Mulheres apareceram. O filme "Mudbound: Lágrimas Sobre o Mississippi" fez história através dos nomes de Rachel Morrison, primeira mulher na história indicada ao Oscar de fotografia, e de Dee Rees, primeira mulher negra a concorrer na categoria de roteiro adaptado (ano passado, foi um homem negro que ganhou). Embora não tenha sido a primeira, não é despiciendo recordar que Greta Gerwig foi a quinta mulher concorrendo na categoria de direção (por "Lady Bird - A Hora de Voar") - em noventa anos, o número é assustador. Aliás, as mulheres apareceram também no grande vencedor da noite: o último filme protagonizado por uma mulher a ganhar a estatueta de melhor filme foi "Menina de Ouro", em 2005.

Negros apareceram. Além dos nomes já mencionados, Jordan Peele é o primeiro negro a concorrer concomitantemente nas categorias de melhor filme, direção e roteiro (original). Mas é também o primeiro negro a levar a estatueta de melhor roteiro original, por "Corra!". Peele é um representante desse grupo que ainda sofre discriminação e que ainda luta pela igualdade.
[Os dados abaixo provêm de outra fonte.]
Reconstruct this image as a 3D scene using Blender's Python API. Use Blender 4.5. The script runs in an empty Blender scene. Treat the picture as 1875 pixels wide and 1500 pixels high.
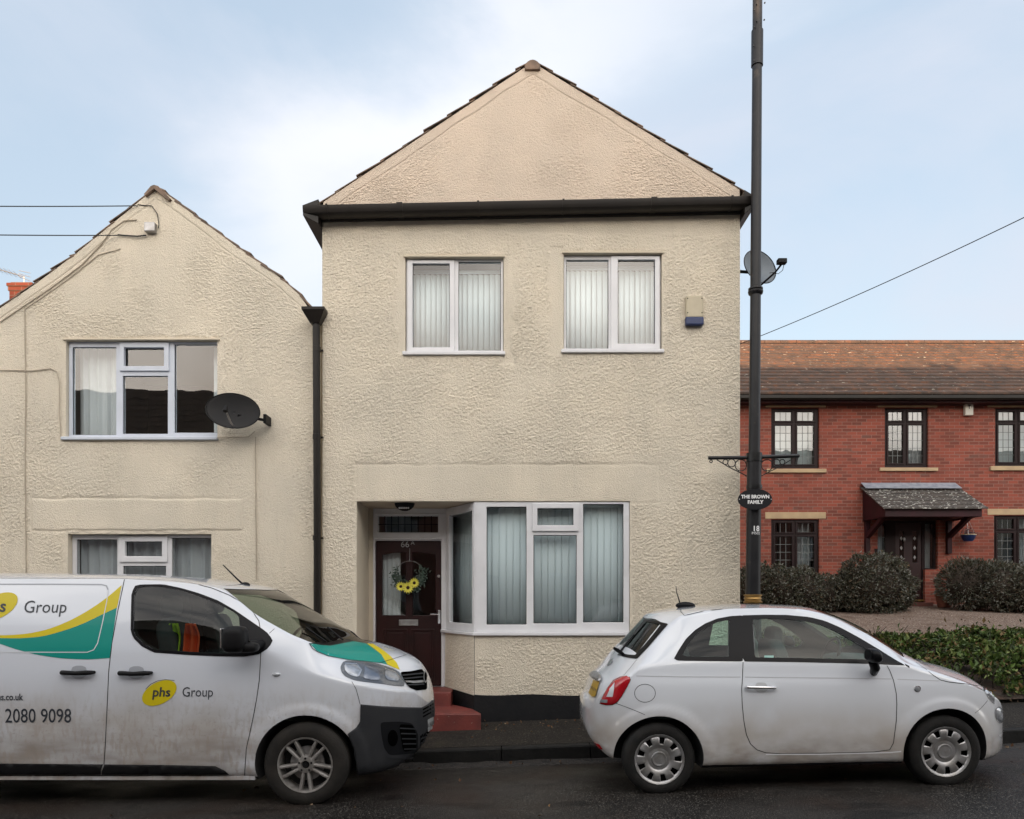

Mexicanos apareceram (e já têm aparecido). A história recente não permite sequer àquele presidente xenófobo refutar: nos últimos cinco anos, cineastas mexicanos venceram quatro vezes. Em 2014, foi Alfonso Cuarón ("Gravidade"); em 2015, Alejandro González Iñárritu ("Birdman"); em 2016, Iñárritu novamente ("O Regresso"). A hegemonia foi quebrada apenas ano passado, quando, como já mencionado, Damien Chazelle venceu com "La La Land". Porém, agora mais um mexicano se deu bem: Guillermo del Toro com seu "A Forma da Água".
É importante mencionar, ainda, que "A Forma da Água" é uma verdadeira ode às minorias e aos grupos vulneráveis - mulheres, transgêneros, negros, idosos, homossexuais, imigrantes, enfim, todas as pessoas que, por quaisquer motivos, sofram qualquer tipo de discriminação. Em tempos de intolerância, radicalismo, preconceito e retrocesso, a vitória do filme de del Toro é uma vitória do senso de humanidade que ainda pode existir em algumas pessoas. É um Oscar que dá visibilidade a uma obra de arte primorosa, mas que, com sorte, permite uma reflexão oportuna sobre respeito às diferenças e convivência pacífica com todo aquele que não é igual. O que del Toro quer é que o homem seja menos monstro e mais humano. Que a vitória seja dele, mas também de todos.